The wistful “Thirteen Grand,” another breakup song, slows things down considerably with a string section and gorgeous acoustic guitar. The song recalls the Pernice Brothers; in fact, the only drawback is that it reminds you that Joe Pernice’s voice is better than that of whoever is singing on this one – the Wrens switch off the vocals a lot – despite an earnest effort.
“Boys, You Won’t,” once you get beyond the shrieking guitar intro, makes clear that the Wrens listen to Built to Spill on occasion. But they do a very good job of it. Next is the magnificent “Ex-Girl Collection,” for the moment at least my favorite song on the album (picked out of a strong field). Those Byrds guitars, those dry, wry lyrics about serial infidelity, that parting shot, “I’m roger over and how, slower now men mark time, fine. Why, what else you got?” followed by a minute of two-guitar slow-down and fade-out. Wow.

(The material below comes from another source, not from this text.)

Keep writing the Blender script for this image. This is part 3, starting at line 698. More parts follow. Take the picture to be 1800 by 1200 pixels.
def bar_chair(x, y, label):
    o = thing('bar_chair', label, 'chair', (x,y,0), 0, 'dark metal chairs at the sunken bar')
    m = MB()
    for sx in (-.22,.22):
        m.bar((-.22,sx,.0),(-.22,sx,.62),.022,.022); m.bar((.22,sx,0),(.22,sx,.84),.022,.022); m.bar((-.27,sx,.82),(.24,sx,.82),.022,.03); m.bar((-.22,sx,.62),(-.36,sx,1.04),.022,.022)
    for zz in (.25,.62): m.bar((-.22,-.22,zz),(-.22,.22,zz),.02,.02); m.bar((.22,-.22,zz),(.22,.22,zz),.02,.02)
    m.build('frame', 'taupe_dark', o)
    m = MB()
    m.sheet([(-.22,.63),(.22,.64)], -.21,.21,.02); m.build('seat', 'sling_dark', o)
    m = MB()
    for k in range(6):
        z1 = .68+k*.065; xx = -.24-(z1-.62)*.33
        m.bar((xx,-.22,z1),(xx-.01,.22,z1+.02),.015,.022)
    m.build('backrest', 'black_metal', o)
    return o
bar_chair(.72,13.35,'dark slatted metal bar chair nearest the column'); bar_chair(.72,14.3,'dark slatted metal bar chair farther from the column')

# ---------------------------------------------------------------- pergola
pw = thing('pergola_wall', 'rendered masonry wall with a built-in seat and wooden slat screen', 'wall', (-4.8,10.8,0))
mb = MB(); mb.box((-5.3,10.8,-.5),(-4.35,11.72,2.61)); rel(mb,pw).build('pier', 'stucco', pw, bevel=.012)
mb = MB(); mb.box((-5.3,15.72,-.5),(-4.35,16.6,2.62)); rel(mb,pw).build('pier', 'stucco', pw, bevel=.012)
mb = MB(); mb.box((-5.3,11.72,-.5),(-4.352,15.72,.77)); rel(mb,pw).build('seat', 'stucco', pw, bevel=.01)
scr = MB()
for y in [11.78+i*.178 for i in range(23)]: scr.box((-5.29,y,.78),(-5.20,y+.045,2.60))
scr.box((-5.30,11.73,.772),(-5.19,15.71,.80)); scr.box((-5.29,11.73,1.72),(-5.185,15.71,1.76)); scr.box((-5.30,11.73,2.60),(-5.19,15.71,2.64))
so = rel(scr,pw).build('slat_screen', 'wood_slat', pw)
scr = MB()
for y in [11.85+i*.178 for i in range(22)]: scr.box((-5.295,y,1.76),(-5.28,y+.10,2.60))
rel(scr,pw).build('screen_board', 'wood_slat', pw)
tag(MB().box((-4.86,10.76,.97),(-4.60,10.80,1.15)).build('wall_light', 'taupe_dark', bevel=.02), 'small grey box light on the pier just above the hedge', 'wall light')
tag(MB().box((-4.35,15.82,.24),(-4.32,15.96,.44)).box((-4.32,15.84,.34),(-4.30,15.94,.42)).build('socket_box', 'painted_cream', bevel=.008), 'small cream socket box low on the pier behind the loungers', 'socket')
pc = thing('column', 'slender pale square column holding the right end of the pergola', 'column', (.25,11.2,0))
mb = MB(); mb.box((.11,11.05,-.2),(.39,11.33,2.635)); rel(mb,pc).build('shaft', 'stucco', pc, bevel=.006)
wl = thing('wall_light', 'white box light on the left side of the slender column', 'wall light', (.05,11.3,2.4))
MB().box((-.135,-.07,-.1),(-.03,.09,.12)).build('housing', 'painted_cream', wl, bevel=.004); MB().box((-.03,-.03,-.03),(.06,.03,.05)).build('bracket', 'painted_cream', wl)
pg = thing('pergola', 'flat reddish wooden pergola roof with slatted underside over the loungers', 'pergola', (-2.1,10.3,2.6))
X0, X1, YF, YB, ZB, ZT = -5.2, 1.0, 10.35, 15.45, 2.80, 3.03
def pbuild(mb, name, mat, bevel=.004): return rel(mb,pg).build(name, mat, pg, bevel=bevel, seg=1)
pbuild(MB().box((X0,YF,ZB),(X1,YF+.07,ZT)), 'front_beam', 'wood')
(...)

“Everyone Choose Sides,” a choppy rocker about how much it sucks to be one of the Wrens, is another keeper. In fact, along with “Per Second Second” among the album’s faster tracks, it’s the least subdued and controlled. The playing is looser and fuzzier, and it works well, they could use a dash of grunge. The last two songs, the long ballad “13 months in 6 minutes” and the outro “This Is Not What You Had Planned” are skillful but slow and meandering, a bit of a comedown from the album’s high points.
My only across-the-board criticism of The Meadowlands is a small one: the songs’ relationship to each other. The album shifts gears a lot, and switches sounds and influences from song to song. This is more a problem of song order: anyone who’s ever made a mix tape (or CD) knows you don’t order your songs fast-slow-fast-slow-fast. But the Wrens did some of that here, giving the album an unfocused, less-than-cohesive feel that it doesn’t deserve.
But that’s the worst thing I could come up with to say about this record. It’s been stuck in my CD player for days and I’ve got no urge to take it out yet. And why should I – The Wrens spent four years making this (January 1999 to January 2003, the liner notes say). This is not disposable music – The Meadowlands is made to last.